Et quand ce fut le cas, il lui en coûta une partie de sa prime de victoire sur le Tour 1947. A l’attaque sur la côte de Bonsecours lors de la dernière étape, c’est en effet avec le concours du 5ème du général Fachleitner qu’il s’échappa pour piquer sur le fil le maillot jaune à l’Italien Brambilla. L’histoire voudrait qu’il ait fait un chèque de 100 000 francs à Léo Véron (le patron de l’équipe de France à laquelle appartenait Fachleitner) pour distribuer à tous les membres de l’équipe.

Robic, vainqueur du Tour en 1947

« Il aurait tout de même gagné ce Tour, rectifie Jean-Paul Ollivier, car ni Brambilla, ni Fachleitner, qui l’ont accompagné sur le podium, n’avaient les moyens d’aller le chercher sur cette dernière étape. »

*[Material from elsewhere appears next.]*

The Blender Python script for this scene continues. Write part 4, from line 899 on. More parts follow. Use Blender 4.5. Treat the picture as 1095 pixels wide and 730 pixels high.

Issu d’une famille bretonne modeste, né dans les Ardennes, Robic a toujours été affublé de sobriquets plus ou moins flatteurs (« Biquet », « tête de cuir », « trompe la mort ») eu égard à sa petite taille (1m57) et un physique disgracieux qui participait à son besoin de reconnaissance sportive.

Après une reconversion difficile dans la restauration, sa brasserie parisienne faisant faillite, il mourut à 59 ans, le 5 octobre 1980, dans un accident de la route. Ce jour-là, le célèbre journaliste de L’Equipe, Pierre Charny, écrivait : « Il était venu au cyclisme pour combattre l’humiliante ironie de ses petits copains de Radenac… » où une rue porte désormais son nom, non loin d’un musée qui retrace sa vie.

A Wissous, où il est inhumé, mais aussi à Nantes, et à Vouziers, où il est né, une allée, une place et une rue portent aussi son nom.